Generally, a misdemeanor conviction is punishable by less than one year or 365 days in a county jail. In Oklahoma, a misdemeanor conviction is subject to a year in the county jail and a maximum fine of $500.00. However, the cost of being convicted of a misdemeanor in Oklahoma increases drastically when the costs and fees charged to a defendant are considered. In most cases, fees are intended to shift the costs of the criminal justice system from the taxpayer to the defendant. Historically, as the State of Oklahoma experienced budget gaps or added unfunded agency programs, it shifted more court costs and fees to the defendant to avoid appropriating tax dollars. These fees cover almost every part of the criminal justice process and include anything from court-appointed attorney fees, court clerk fees, late fees, installment fees, and supervision fees, to jury fees and various other kinds of administration fees. For example, the average cost of fees assessed to a misdemeanor drug defendant in Oklahoma is $850.00, in addition to any fine assessed. These fees range from a fee for the Trauma Care Assistance Revolving Fund to the Court Clerk’s Administrative Fee on Collections. Although criminal defendants are burdened with the funding of courts and government agencies, it is estimated that 70% of this criminal debt goes unpaid each year because poor people simply do not have the money.
The 2nd Annual Criminal Justice Reform Seminar was an online webinar focused on how exorbitant fines and costs assessments, particularly in the sentencing of misdemeanor defendants, keeps individuals trapped in the criminal justice system and creates a downward spiral of collateral consequences. Focus was also on the reform needed to change the impact of assessing fines and costs in sentencing, particularly misdemeanor sentencings. We discussed how poor people become trapped in the criminal justice system when they are unable to pay the fines and costs assessed against them.

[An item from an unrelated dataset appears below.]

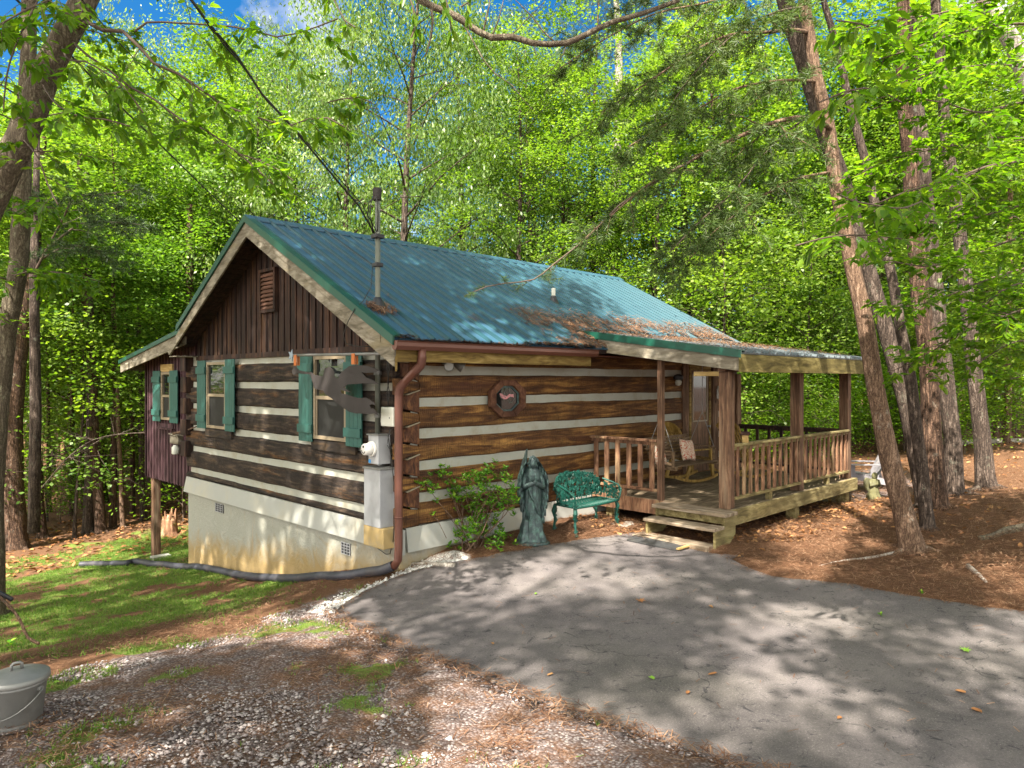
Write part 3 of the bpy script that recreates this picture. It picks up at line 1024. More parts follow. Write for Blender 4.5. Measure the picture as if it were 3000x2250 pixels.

The keynote speaker was Pulitzer Prize winning journalist Tony Messenger, a columnist with the St. Louis Post-Dispatch. In 2019, Mr. Messenger won the Pulitzer Prize for commentary for his series of columns on debtors’ prisons in the state of Missouri. In 2016, he was awarded a Missouri Honor Medal, the highest award bestowed by the University of Missouri’s School of Journalism. That same year he won a National Headliner for editorial writing. In 2015, Mr. Messenger was a Pulitzer finalist for his series of editorials on the city of Ferguson, Missouri and won the Sigma Delta Chi award for best editorials of the year, given by the Society of Professional Journalists. His first book, “Profit and Punishment: How America Criminalizes the Poor in the Name of Poverty,” is currently pending publication by St. Martin’s Press and is due to be released in late 2021.